We’re now going to create our first Sieve filter through clicking on ‘New’. A popup window will ask for the name of the new script, enter ‘Spam’ here and click on ‘Ok’.In the editor dialogue now enter the following:

require "fileinto";
if header :contains "X-Spam-Flag" "YES" {
 fileinto "Sievespam";

After saving this Sieve script the 3DN mailserver will now look into your messages if there’s an email header in there that’s called ‘X-Spam-Flag’. This email header is added by Postfix after it has first sent the email through Spamassassin. Spamassassin does a lot of checks to determine if email may actually be spam and on determining that it is Spam it will set the value of the X-Spam-Flag header to ‘YES’.

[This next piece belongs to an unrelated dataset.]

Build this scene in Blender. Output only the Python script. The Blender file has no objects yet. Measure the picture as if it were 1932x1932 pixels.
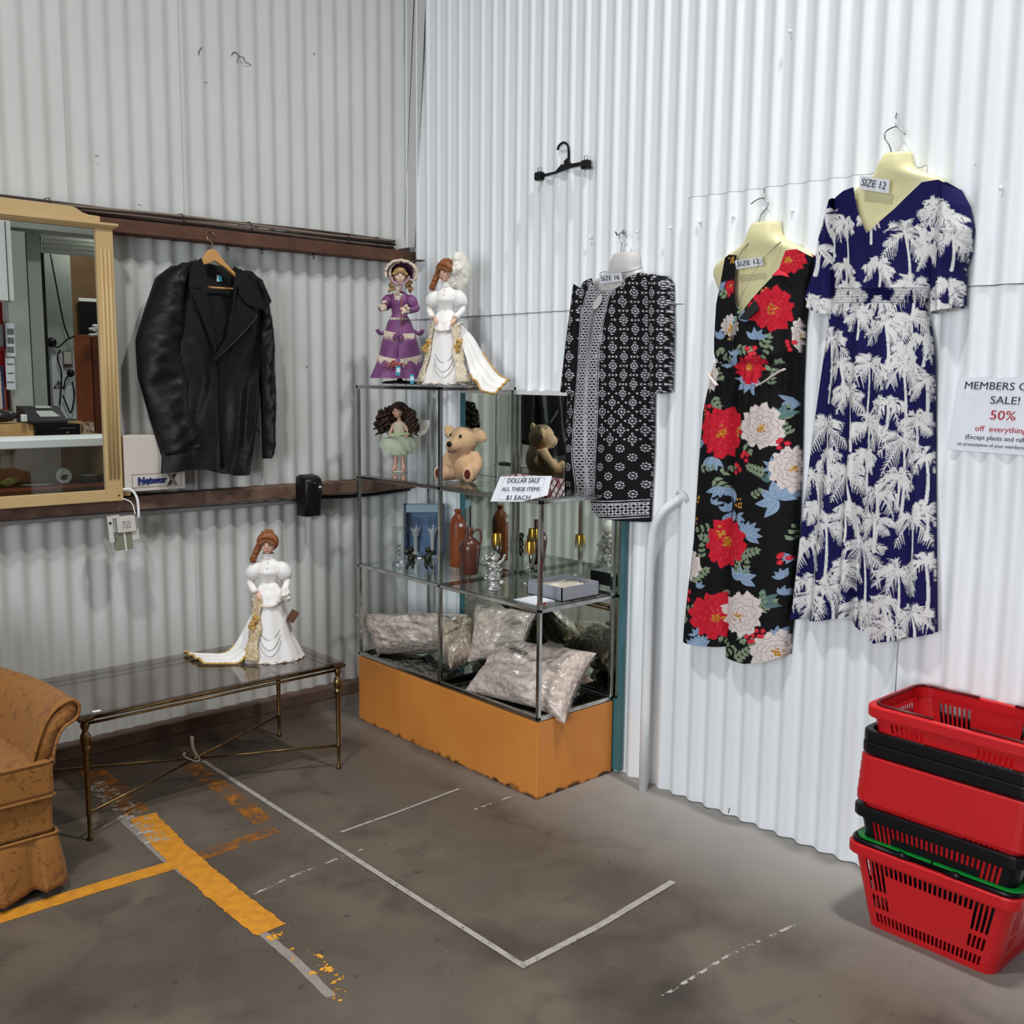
import bpy, bmesh, math, random
import numpy as np
from mathutils import Matrix, Vector, Euler
random.seed(7); rng = np.random.default_rng(7)
PI = math.pi
scene = bpy.context.scene
COL = scene.collection

# ---------------------------------------------------------------- camera
F_PX = 1910.835; CAM = np.array([-2.88201, -3.97891, 1.53226])
YAW, PITCH, ROLL = 0.839004, -0.131198, 0.009979
fwd = np.array([math.cos(YAW)*math.cos(PITCH), math.sin(YAW)*math.cos(PITCH), math.sin(PITCH)])
_r = np.array([math.sin(YAW), -math.cos(YAW), 0.0]); _u = np.cross(_r, fwd)
rgt = math.cos(ROLL)*_r + math.sin(ROLL)*_u
upv = -math.sin(ROLL)*_r + math.cos(ROLL)*_u
cd = bpy.data.cameras.new('camera'); cam = bpy.data.objects.new('camera', cd); COL.objects.link(cam)
cam.matrix_world = Matrix(((rgt[0], upv[0], -fwd[0], CAM[0]), (rgt[1], upv[1], -fwd[1], CAM[1]),
                           (rgt[2], upv[2], -fwd[2], CAM[2]), (0, 0, 0, 1)))
cd.sensor_width = 36; cd.lens = F_PX*36/1932; cd.clip_start = 0.05; cd.clip_end = 60
scene.camera = cam

# ---------------------------------------------------------------- world, lights, exposure
scene.view_settings.view_transform = 'Standard'; scene.view_settings.look = 'None'
scene.view_settings.gamma = 1; scene.view_settings.use_curve_mapping = False
scene.view_settings.exposure = -0.42
scene.cycles.use_denoising = True
scene.cycles.max_bounces = 10; scene.cycles.transparent_max_bounces = 24
scene.cycles.glossy_bounces = 6; scene.cycles.transmission_bounces = 8
scene.cycles.caustics_reflective = False; scene.cycles.caustics_refractive = False
scene.cycles.sample_clamp_indirect = 4
w = bpy.data.worlds.new('daylight'); scene.world = w; w.use_nodes = True
bg = w.node_tree.nodes['Background']; bg.inputs[0].default_value = (0.93, 0.97, 1.0, 1); bg.inputs[1].default_value = 0.22

def area(name, loc, target, sx, sy, power, col=(1, 1, 1), spread=180):
    l = bpy.data.lights.new(name, 'AREA'); l.shape = 'RECTANGLE'; l.size = sx; l.size_y = sy
    l.energy = power; l.color = col; l.spread = math.radians(spread)
    o = bpy.data.objects.new(name, l); COL.objects.link(o); o.location = loc
    d = Vector(target)-Vector(loc); o.rotation_euler = d.to_track_quat('-Z', 'Y').to_euler()
    return o
# twin fluorescent battens high in the shed, and the daylight of the open roller door behind the photographer
area('fluorescent_batten', (-0.35, -3.3, 5.8), (-0.45, -2.9, 0), 0.26, 0.26, 98, (1.0, 0.98, 0.95), 118)
area('fluorescent_batten', (-3.1, -2.5, 5.4), (-2.6, -2.3, 0), 0.26, 0.26, 86, (1.0, 0.98, 0.95), 130)
area('roller_door_daylight', (-5.6, -3.7, 1.6), (-0.1, -2.3, 1.0), 2.4, 2.2, 82, (0.91, 0.955, 1.0), 110)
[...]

After first receiving, then sending it through Spamassassin, and doing a range of other checks, Postfix finally hands over control to Dovecot’s LDA (local delivery agent). Dovecot’s LDA will then run the Spam Sieve script on the message and it will test for us if the X-Spam-Flag is set to ‘YES’; If this is the case it will automatically put the email into the folder ‘Sievespam’.

Using this mechanism, a LOT of functionality can be added on the server-side to your mailbox. We recommend that you read up on the Sieve website about this.